> **Aim of the task**: Starting at the first line of the data, print each line verbatim up to and including the line bearing "COL = scene.collection", omitting pictures.

***** Stored rows *****

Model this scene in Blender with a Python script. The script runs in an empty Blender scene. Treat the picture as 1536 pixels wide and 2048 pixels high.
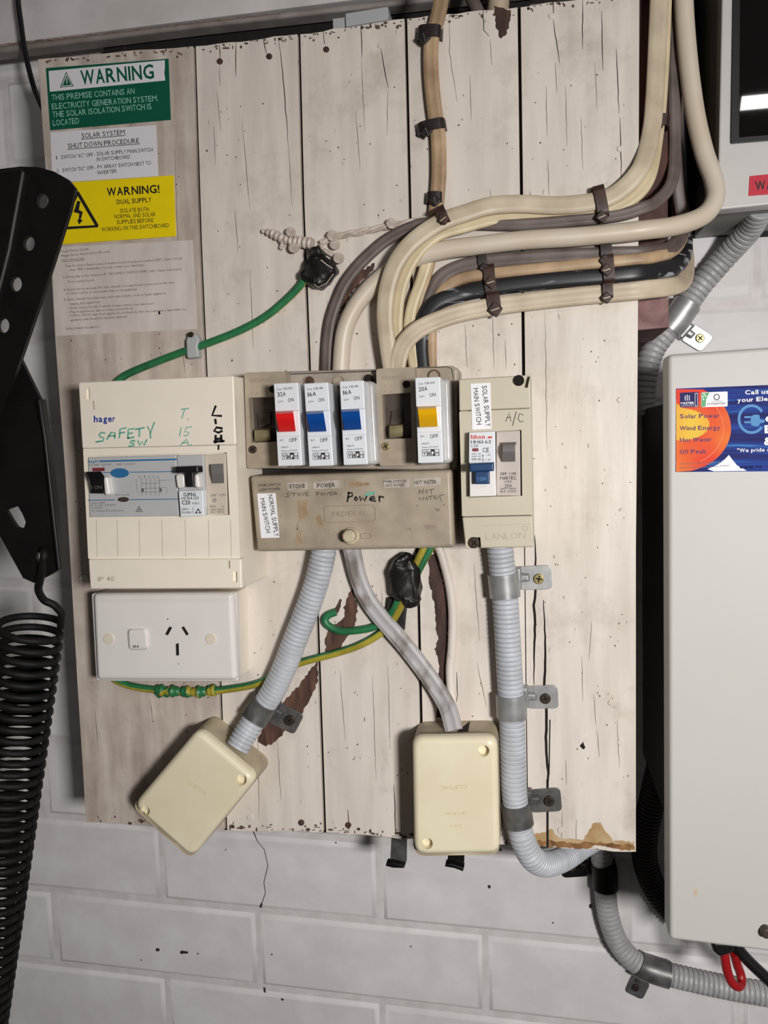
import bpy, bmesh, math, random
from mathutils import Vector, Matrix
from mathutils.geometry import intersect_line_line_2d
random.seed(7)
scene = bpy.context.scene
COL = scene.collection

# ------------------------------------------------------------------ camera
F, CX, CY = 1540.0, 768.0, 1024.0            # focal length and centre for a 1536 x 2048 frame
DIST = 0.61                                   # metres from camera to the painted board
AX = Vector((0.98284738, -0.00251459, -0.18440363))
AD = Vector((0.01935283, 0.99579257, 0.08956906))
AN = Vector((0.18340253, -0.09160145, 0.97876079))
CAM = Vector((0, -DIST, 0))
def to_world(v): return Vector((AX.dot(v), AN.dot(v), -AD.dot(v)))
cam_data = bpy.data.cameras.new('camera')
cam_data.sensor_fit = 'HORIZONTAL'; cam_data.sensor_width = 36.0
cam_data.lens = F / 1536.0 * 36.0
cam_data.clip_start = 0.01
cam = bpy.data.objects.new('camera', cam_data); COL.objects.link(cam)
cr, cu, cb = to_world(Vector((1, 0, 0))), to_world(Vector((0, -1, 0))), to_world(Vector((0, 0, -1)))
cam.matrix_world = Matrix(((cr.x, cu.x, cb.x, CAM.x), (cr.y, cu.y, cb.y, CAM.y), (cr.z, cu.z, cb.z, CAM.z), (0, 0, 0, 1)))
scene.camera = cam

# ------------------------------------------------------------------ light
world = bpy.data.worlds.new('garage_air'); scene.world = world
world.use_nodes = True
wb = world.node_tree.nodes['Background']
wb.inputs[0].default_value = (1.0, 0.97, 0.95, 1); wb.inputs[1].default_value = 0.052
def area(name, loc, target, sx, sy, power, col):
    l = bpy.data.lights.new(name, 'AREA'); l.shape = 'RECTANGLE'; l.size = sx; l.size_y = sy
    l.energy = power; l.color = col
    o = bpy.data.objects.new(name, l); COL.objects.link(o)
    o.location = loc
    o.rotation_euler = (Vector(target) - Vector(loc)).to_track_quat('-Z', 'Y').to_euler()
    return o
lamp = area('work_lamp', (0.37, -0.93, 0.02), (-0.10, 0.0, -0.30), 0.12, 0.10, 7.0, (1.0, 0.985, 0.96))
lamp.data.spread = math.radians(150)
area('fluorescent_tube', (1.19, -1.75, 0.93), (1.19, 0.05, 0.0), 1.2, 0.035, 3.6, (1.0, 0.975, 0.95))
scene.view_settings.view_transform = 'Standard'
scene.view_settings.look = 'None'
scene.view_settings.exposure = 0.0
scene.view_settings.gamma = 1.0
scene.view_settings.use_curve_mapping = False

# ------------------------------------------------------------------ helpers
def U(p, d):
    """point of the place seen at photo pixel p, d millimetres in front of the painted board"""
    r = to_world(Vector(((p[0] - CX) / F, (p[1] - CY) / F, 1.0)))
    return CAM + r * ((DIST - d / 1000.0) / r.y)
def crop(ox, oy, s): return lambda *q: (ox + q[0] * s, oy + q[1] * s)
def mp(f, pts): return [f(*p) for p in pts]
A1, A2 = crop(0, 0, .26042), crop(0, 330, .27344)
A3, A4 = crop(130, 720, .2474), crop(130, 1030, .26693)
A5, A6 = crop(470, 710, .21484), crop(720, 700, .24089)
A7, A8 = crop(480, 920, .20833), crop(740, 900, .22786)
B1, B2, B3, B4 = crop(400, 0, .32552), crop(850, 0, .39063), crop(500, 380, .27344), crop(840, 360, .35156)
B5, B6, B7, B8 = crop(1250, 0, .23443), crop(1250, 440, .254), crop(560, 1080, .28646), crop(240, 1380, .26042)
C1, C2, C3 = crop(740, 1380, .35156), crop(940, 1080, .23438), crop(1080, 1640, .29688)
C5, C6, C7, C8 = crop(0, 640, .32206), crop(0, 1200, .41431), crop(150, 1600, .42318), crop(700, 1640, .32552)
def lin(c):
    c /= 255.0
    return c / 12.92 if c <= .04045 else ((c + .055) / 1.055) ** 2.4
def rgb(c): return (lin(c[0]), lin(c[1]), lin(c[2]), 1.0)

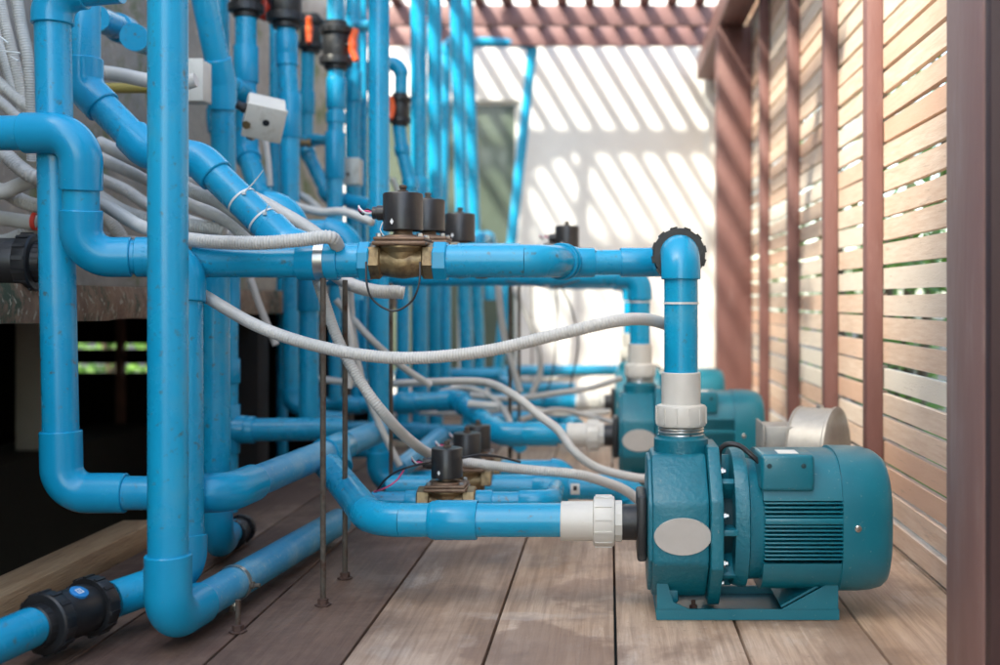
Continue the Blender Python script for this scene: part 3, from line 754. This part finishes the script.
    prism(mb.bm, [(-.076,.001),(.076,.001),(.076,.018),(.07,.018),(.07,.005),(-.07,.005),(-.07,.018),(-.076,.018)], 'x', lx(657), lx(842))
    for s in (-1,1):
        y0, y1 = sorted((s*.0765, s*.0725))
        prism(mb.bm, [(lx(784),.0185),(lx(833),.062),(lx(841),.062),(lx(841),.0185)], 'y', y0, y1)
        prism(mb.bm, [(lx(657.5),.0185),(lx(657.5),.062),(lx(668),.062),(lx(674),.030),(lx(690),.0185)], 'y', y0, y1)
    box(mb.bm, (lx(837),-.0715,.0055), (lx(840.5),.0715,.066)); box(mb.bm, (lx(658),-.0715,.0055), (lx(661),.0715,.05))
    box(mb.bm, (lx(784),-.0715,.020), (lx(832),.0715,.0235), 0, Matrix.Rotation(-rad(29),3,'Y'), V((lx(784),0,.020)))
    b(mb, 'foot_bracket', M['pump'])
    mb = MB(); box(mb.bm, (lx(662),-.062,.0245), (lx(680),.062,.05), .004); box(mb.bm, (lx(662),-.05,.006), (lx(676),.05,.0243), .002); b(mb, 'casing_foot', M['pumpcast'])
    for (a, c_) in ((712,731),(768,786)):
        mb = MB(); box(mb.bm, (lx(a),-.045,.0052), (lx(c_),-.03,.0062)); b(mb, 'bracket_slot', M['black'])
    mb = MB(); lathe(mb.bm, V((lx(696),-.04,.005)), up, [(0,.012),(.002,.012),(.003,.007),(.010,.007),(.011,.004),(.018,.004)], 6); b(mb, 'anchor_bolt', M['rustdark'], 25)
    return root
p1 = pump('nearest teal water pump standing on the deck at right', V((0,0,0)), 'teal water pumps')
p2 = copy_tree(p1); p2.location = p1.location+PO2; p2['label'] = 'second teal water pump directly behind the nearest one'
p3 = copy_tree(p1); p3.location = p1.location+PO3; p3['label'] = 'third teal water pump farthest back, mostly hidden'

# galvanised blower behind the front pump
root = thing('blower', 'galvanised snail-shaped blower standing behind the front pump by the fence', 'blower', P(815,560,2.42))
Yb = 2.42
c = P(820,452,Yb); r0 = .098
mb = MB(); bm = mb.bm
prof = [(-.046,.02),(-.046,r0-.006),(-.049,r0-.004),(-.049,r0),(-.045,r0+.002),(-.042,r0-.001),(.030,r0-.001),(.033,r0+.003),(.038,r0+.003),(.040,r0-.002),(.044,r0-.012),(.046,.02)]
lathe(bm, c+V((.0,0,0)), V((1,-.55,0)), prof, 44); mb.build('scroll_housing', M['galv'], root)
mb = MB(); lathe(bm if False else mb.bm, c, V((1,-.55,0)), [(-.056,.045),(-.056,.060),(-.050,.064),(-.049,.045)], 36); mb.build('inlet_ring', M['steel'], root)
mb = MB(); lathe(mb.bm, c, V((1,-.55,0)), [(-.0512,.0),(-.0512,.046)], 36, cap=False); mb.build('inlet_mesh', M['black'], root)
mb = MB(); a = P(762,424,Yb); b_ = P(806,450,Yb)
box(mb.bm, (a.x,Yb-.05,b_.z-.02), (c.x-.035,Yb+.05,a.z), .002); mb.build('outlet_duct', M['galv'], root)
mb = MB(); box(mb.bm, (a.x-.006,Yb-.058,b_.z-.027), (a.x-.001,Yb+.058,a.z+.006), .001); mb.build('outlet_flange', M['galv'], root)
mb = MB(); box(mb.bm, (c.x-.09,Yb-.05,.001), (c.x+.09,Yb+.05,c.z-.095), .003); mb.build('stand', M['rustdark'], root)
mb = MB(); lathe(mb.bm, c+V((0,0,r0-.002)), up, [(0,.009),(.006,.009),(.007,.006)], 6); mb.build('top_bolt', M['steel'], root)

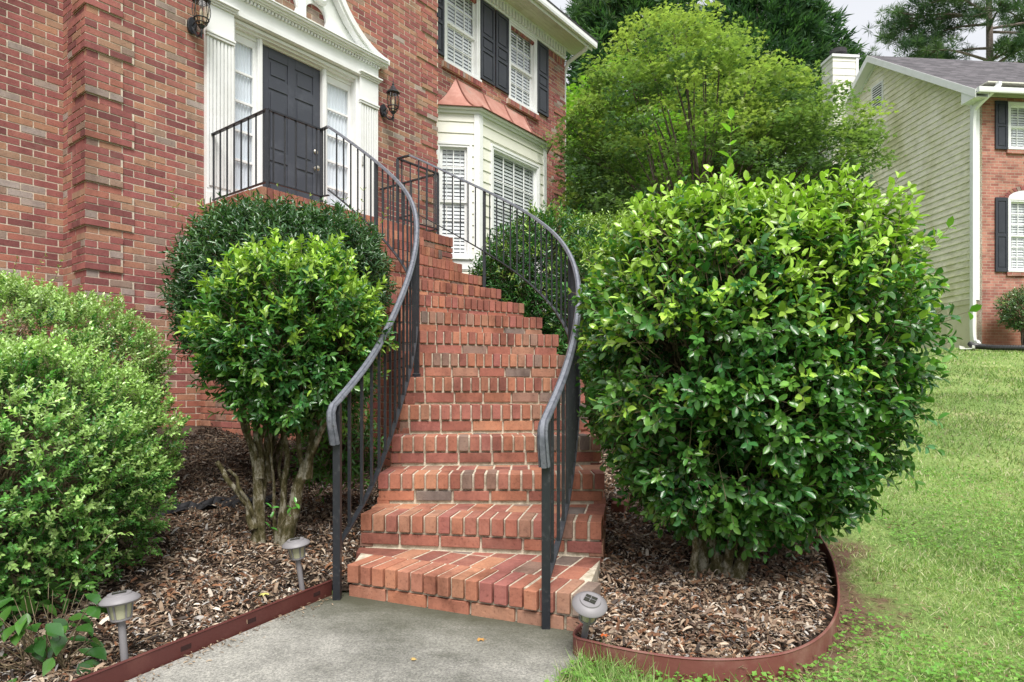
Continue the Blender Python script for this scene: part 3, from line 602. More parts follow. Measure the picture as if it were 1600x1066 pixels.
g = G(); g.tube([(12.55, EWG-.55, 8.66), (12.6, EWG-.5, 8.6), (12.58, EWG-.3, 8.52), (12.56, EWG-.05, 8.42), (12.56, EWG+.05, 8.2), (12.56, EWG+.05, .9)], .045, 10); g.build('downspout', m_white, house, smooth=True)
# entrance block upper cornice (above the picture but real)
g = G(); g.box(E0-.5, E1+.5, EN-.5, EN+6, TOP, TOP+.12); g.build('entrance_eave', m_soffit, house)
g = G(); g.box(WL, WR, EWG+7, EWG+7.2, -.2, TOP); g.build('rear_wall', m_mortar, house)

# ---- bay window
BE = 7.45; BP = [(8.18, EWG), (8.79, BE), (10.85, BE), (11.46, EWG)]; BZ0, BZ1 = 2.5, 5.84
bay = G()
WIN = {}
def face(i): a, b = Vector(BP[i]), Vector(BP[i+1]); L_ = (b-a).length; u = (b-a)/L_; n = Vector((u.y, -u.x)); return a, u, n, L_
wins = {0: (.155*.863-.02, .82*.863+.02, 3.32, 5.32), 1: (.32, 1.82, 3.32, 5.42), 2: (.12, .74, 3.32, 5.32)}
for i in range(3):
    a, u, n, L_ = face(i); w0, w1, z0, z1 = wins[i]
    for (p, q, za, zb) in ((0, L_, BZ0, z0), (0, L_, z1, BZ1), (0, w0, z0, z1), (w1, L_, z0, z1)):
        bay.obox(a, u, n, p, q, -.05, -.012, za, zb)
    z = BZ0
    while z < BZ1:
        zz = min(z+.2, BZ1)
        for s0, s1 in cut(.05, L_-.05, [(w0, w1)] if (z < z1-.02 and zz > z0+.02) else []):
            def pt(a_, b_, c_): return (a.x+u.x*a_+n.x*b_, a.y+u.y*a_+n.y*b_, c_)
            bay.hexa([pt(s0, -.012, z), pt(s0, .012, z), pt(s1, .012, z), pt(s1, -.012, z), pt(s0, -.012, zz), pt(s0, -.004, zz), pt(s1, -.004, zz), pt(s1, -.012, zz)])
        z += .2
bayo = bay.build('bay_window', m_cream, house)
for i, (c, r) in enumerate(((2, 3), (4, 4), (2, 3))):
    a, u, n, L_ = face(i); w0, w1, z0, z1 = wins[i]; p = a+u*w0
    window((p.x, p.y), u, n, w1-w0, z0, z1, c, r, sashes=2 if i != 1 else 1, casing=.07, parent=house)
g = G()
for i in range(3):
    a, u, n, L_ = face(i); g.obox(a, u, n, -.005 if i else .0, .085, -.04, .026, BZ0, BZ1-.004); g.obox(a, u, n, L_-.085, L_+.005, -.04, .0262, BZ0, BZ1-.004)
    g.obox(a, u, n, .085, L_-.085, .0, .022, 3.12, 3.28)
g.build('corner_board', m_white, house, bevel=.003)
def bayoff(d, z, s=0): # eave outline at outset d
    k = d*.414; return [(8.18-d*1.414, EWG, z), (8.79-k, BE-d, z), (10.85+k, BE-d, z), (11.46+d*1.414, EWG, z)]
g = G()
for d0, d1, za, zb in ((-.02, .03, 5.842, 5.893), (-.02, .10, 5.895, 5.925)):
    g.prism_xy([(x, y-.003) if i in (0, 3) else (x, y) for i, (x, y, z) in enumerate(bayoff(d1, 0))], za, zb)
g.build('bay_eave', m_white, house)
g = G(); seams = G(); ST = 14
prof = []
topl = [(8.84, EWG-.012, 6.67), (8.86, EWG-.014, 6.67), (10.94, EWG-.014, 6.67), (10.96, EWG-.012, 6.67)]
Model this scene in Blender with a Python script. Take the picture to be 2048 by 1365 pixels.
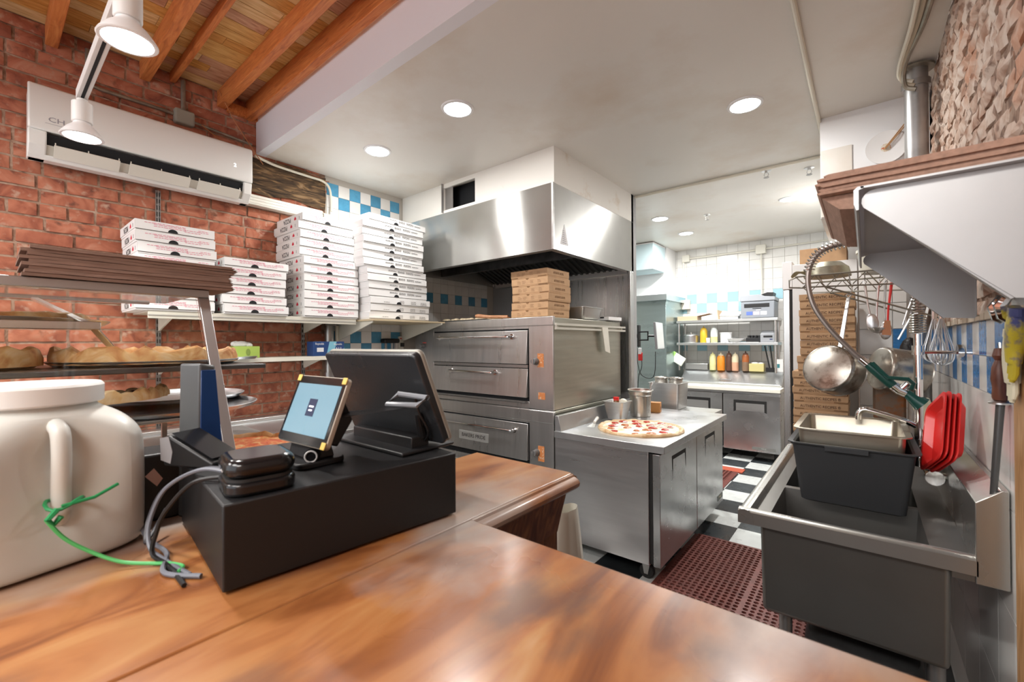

*****

> **Task answer**:
Model this scene in Blender with a Python script. The script runs in an empty Blender scene. Treat the picture as 1536 pixels wide and 2048 pixels high.
import bpy, bmesh, math, random
from mathutils import Vector, Matrix
from mathutils.geometry import intersect_line_line_2d
random.seed(7)
scene = bpy.context.scene
COL = scene.collection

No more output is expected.